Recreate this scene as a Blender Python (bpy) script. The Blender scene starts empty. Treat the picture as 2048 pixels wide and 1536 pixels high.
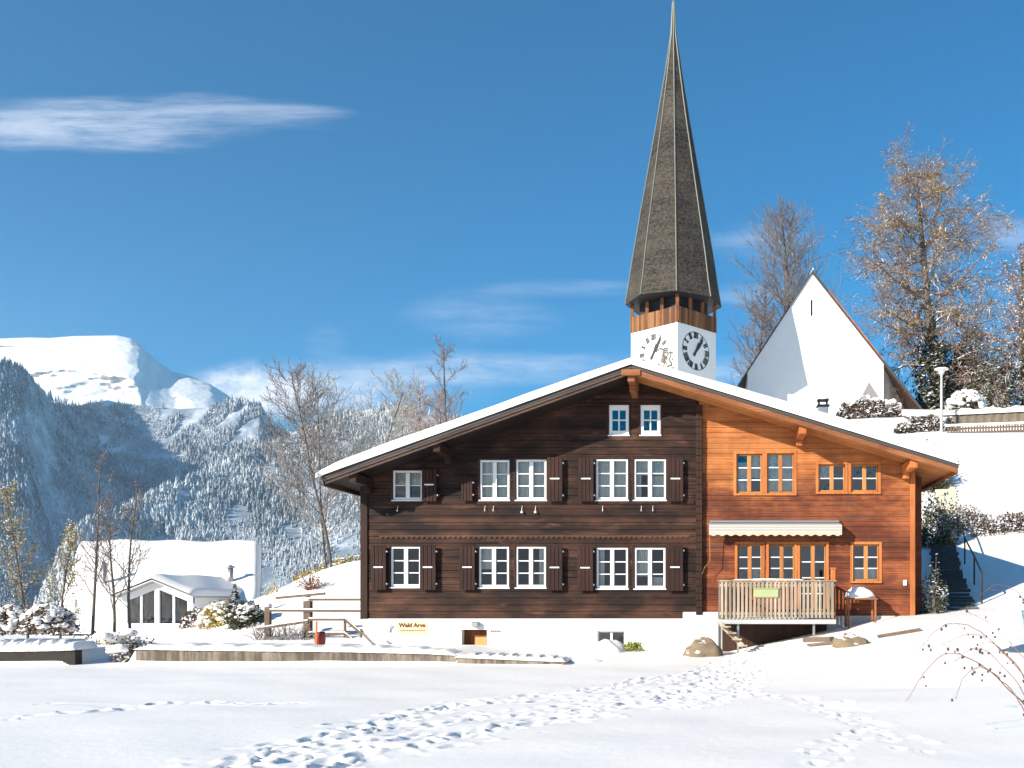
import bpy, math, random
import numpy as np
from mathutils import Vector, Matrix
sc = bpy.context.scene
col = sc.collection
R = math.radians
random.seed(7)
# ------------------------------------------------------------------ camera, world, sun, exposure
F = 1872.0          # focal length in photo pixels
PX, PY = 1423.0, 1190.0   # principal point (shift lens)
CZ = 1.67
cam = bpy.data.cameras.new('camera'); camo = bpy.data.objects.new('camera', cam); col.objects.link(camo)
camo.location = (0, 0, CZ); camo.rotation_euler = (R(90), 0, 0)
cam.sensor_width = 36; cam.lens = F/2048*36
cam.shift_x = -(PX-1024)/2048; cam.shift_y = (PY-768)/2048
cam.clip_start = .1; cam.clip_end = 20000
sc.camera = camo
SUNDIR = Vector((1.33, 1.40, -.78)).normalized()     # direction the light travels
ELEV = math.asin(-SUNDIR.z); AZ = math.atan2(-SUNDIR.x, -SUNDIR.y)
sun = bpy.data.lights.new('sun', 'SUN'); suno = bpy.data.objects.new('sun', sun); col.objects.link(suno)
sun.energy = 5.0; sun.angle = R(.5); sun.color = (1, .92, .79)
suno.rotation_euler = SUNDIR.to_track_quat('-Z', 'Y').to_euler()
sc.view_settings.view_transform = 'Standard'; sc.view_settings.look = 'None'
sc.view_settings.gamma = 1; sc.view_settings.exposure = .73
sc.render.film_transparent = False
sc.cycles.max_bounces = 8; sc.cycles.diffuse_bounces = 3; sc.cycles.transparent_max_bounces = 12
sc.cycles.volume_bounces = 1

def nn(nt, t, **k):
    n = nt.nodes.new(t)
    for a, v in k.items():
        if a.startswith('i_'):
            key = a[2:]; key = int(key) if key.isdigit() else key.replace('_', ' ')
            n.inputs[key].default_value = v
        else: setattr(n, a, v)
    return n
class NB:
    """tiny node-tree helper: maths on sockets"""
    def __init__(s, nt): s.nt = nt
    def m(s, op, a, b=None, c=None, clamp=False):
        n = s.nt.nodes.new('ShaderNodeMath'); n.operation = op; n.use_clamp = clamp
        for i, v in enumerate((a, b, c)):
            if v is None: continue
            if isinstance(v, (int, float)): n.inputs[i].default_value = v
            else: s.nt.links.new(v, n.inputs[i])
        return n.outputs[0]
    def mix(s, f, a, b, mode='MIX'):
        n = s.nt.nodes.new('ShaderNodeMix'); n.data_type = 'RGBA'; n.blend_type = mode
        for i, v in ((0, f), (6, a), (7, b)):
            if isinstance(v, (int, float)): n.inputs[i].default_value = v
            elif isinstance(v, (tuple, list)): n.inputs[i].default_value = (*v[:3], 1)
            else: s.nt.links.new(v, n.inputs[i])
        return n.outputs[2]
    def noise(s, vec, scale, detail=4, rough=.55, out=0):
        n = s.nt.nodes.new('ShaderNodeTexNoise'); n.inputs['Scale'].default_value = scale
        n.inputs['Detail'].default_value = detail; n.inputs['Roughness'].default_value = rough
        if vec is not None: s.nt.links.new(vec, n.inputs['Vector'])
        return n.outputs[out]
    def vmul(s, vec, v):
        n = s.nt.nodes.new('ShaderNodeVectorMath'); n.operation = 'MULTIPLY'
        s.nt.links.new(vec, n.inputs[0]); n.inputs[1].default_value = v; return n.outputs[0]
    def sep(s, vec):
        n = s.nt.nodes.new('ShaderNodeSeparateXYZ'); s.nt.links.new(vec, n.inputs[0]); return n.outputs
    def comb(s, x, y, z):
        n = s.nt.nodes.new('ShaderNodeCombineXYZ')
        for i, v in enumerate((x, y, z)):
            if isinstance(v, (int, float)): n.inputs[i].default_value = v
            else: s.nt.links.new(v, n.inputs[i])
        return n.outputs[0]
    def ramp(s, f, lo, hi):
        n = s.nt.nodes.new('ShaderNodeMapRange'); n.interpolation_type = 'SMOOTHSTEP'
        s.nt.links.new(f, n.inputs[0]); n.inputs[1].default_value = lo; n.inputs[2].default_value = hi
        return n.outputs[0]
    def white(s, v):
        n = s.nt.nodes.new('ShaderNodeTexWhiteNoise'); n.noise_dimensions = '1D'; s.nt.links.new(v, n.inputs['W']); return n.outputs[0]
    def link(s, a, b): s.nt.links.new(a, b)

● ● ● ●

= SHORT TASK =
Would you return the data exactly as written, without the pictures?

= THE RESULT =
Recreate this scene as a Blender Python (bpy) script. The Blender scene starts empty. Treat the picture as 2048 pixels wide and 1536 pixels high.
import bpy, math, random
import numpy as np
from mathutils import Vector, Matrix
sc = bpy.context.scene
col = sc.collection
R = math.radians
random.seed(7)
# ------------------------------------------------------------------ camera, world, sun, exposure
F = 1872.0          # focal length in photo pixels
PX, PY = 1423.0, 1190.0   # principal point (shift lens)
CZ = 1.67
cam = bpy.data.cameras.new('camera'); camo = bpy.data.objects.new('camera', cam); col.objects.link(camo)
camo.location = (0, 0, CZ); camo.rotation_euler = (R(90), 0, 0)
cam.sensor_width = 36; cam.lens = F/2048*36
cam.shift_x = -(PX-1024)/2048; cam.shift_y = (PY-768)/2048
cam.clip_start = .1; cam.clip_end = 20000
sc.camera = camo
SUNDIR = Vector((1.33, 1.40, -.78)).normalized()     # direction the light travels
ELEV = math.asin(-SUNDIR.z); AZ = math.atan2(-SUNDIR.x, -SUNDIR.y)
sun = bpy.data.lights.new('sun', 'SUN'); suno = bpy.data.objects.new('sun', sun); col.objects.link(suno)
sun.energy = 5.0; sun.angle = R(.5); sun.color = (1, .92, .79)
suno.rotation_euler = SUNDIR.to_track_quat('-Z', 'Y').to_euler()
sc.view_settings.view_transform = 'Standard'; sc.view_settings.look = 'None'
sc.view_settings.gamma = 1; sc.view_settings.exposure = .73
sc.render.film_transparent = False
sc.cycles.max_bounces = 8; sc.cycles.diffuse_bounces = 3; sc.cycles.transparent_max_bounces = 12
sc.cycles.volume_bounces = 1

def nn(nt, t, **k):
    n = nt.nodes.new(t)
    for a, v in k.items():
        if a.startswith('i_'):
            key = a[2:]; key = int(key) if key.isdigit() else key.replace('_', ' ')
            n.inputs[key].default_value = v
        else: setattr(n, a, v)
    return n
class NB:
    """tiny node-tree helper: maths on sockets"""
    def __init__(s, nt): s.nt = nt
    def m(s, op, a, b=None, c=None, clamp=False):
        n = s.nt.nodes.new('ShaderNodeMath'); n.operation = op; n.use_clamp = clamp
        for i, v in enumerate((a, b, c)):
            if v is None: continue
            if isinstance(v, (int, float)): n.inputs[i].default_value = v
            else: s.nt.links.new(v, n.inputs[i])
        return n.outputs[0]
    def mix(s, f, a, b, mode='MIX'):
        n = s.nt.nodes.new('ShaderNodeMix'); n.data_type = 'RGBA'; n.blend_type = mode
        for i, v in ((0, f), (6, a), (7, b)):
            if isinstance(v, (int, float)): n.inputs[i].default_value = v
            elif isinstance(v, (tuple, list)): n.inputs[i].default_value = (*v[:3], 1)
            else: s.nt.links.new(v, n.inputs[i])
        return n.outputs[2]
    def noise(s, vec, scale, detail=4, rough=.55, out=0):
        n = s.nt.nodes.new('ShaderNodeTexNoise'); n.inputs['Scale'].default_value = scale
        n.inputs['Detail'].default_value = detail; n.inputs['Roughness'].default_value = rough
        if vec is not None: s.nt.links.new(vec, n.inputs['Vector'])
        return n.outputs[out]
    def vmul(s, vec, v):
        n = s.nt.nodes.new('ShaderNodeVectorMath'); n.operation = 'MULTIPLY'
        s.nt.links.new(vec, n.inputs[0]); n.inputs[1].default_value = v; return n.outputs[0]
    def sep(s, vec):
        n = s.nt.nodes.new('ShaderNodeSeparateXYZ'); s.nt.links.new(vec, n.inputs[0]); return n.outputs
    def comb(s, x, y, z):
        n = s.nt.nodes.new('ShaderNodeCombineXYZ')
        for i, v in enumerate((x, y, z)):
            if isinstance(v, (int, float)): n.inputs[i].default_value = v
            else: s.nt.links.new(v, n.inputs[i])
        return n.outputs[0]
    def ramp(s, f, lo, hi):
        n = s.nt.nodes.new('ShaderNodeMapRange'); n.interpolation_type = 'SMOOTHSTEP'
        s.nt.links.new(f, n.inputs[0]); n.inputs[1].default_value = lo; n.inputs[2].default_value = hi
        return n.outputs[0]
    def white(s, v):
        n = s.nt.nodes.new('ShaderNodeTexWhiteNoise'); n.noise_dimensions = '1D'; s.nt.links.new(v, n.inputs['W']); return n.outputs[0]
    def link(s, a, b): s.nt.links.new(a, b)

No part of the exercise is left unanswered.